2024-05-09 07:04:34; Aktualizacja: 6 miesięcy temu
Thomas Tuchel nie wytrzymał. „To była zdrada. Katastrofa!” Fot. Orange Pictures / Shutterstock.com
Patryk Krenz
Patryk Krenz Źródło: Movistar+

Bayern Monachium odpadł w dramatycznych okolicznościach z Realem Madryt, tracąc dwa gole w ostatnich minutach spotkania. Na pomeczowej konferencji Thomas Tuchel miał poważne zastrzeżenia do arbitra Szymona Marciniaka i jego zespołu.

Real Madryt znowu to zrobił. Mimo przewagi przez większość czasu środowego starcia na chwilę przed 70. minutą stracił bramkę, będąc o krok od odpadnięcia z Ligi Mistrzów. 

Ostatecznie Bayern Monachium nie dotrwał z korzystnym wynikiem do końca. Rezerwowy „Królewskich” Joselu dziesięć minut po wejściu na murawę miał już na koncie dublet. 

Niemiecka drużyna szukała jeszcze możliwości do doprowadzenia do dogrywki. W pewnym momencie była naprawdę blisko. 

Po sygnalizacji sędziego liniowego, Szymon Marciniak odgwizdał pozycję spaloną u piłkarza przyjezdnych. Co istotne, akcja ta doprowadziła do gola dla przedstawiciela Bundesligi.

Na boisku zrobiło się momentalnie bardzo gorąco. Zawodnicy Bayernu stłoczyli się wokół polskiego arbitra, wyrażając swoje pretensje. Nie zdało się to na nic, gdyż ten nie wdawał się w dyskusje.

- To wstyd!
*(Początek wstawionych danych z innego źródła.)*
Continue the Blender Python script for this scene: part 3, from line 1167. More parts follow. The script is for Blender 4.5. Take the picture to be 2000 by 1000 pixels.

Sędzia liniowy powiedział mi po meczu, że przeprasza, bo popełnił błąd - tłumaczył na gorąco po ostatnim gwizdku Matthijs de Ligt.

Na pomeczowej konferencji mnóstwo zastrzeżeń do pracy sędziów miał także szkoleniowiec „Die Roten”, Thomas Tuchel.

- Katastrofalna decyzja sędziego liniowego i sędziego głównego. Ta decyzja to prawie jak zdrada. To była wielka walka, zostawiliśmy wszystko na boisku. Już prawie tam byliśmy. Sędzia liniowy przeprosił, ale to nie pomogło - tłumaczył 50-latek, który po sezonie opuści Bayern.

- Na takim poziomie podniesienie flagi po takiej decyzji w ostatniej minucie… Sędzia po prostu nie może gwizdać. Widzi, że zdobywamy drugą bramkę, widzi, że oddaliśmy strzał. Gwizdanie to bardzo, bardzo zła decyzja. Jest to sprzeczne z zasadami i jest to zła decyzja ich obojga. To jest katastrofa. To by się nie wydarzyło po stronie Realu Madryt... - dodał.

Niezależnie od końcowych kontrowersji, Real Madryt awansował do finału, w którym zmierzy się 1 czerwca na Wembley z Borussią Dortmund.